Yochanan (John) 8:32
“and you shall know the truth, and the truth shall make you free.”

Every person is a slave and the one is a slave to the one whom he obeys. Either he is a slave of the lusts of the flesh or he is a slave to his Creator. His actions reveal the reality of who he obeys. Remember, no man can serve two masters!

Mattithyah (Matthew) 6:24
“No man can serve two masters; for either he will hate the one, and love the other; or else he will hold to one, and despise the other. You cannot serve God and money.”

Therefore, freedom is having the ability to choose to obey one’s Creator from a heart of love and allowing one’s neighbor to do the same without attempting to dictate (force) his neighbor into doing it in exactly the same manner as his own convictions dictate to him. Freedom, then, is two-fold. It is receiving it, i.e., having it personally, which comes from YHWH. And secondly, it is giving it, that is, letting others receive it in the same manner as one has received it!

We have already spoken about order and will do so even more in this study. However, one other item should be addressed here. Order does not equal uniformity. Order is not every man doing exactly the same thing in exactly the same way. Rather, true order is every man obeying YHWH in a way that is pleasing to YHWH. If that is not pleasing to a particular individual, then he does not have the interests of YHWH in mind.

Devarim (Deuteronomy) 6:5
“and you shall love YHWH your Elohim with all your heart, and with all your soul, and with all your might.”

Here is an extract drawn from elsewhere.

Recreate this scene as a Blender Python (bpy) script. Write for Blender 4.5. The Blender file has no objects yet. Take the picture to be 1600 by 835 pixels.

The third item is equality. There is a lot of discussion and emphasis about equality in our world today. The majority of that discussion simply misses the mark. As was pointed out above, YHWH did not create every person equal. Therefore, individuals should not be focused in such a way as to attempt to make everyone equal. Rather, one needs to focus upon equal access. Equal access is not even close to being the same as equality. Equal access is about having equal access to health care, education, and justice. If these things are not provided free of charge, then there is no equal access. The tithes one pays are to provide these services to all regardless of whether a person uses them or not. Furthermore, these things are to be of equal access to the native born and the stranger within our gates.

Shemot (Exodus) 12:49
One Torah shall be to him that is home-born, and unto the stranger that sojourns among you.

Union Army General Carl Schurz (1829-1906), a naturalized U.S. citizen who was German born and later became secretary of the interior under President Hayes stated,

“If you want to be free, there is but one way; it is to guarantee an equally full measure of liberty to all your neighbors. There is no other.”

General Schurz was correct and completely in line with Torah with the above statement. If an individual desires to be free, then that freedom which he desires, he must grant to his neighbor. This is the same idea in which Yeshua teaches that each person shall be judged in the same manner in which he judges others. It is also the basis of the Golden Rule.

Mattithyah (Matthew) 7:12
“All things therefore whatsoever you would that men should do unto you, even so do you also unto them: for this is the Torah and the prophets.”

It is the same principle found throughout each of these ideas, that is, each person must have equal access to all of Torah regardless of his station in life.

The next portion of this study will deal with public goods.

May YHWH grant each one of us a perfect understanding of His nation.

Zerubbabel ben Emunah

[1] Donnelly, Mike. “A first: Homeschooling on agenda of global rights conference.” Home School Court Report, Nov/Dec 2011, 28-31. Print.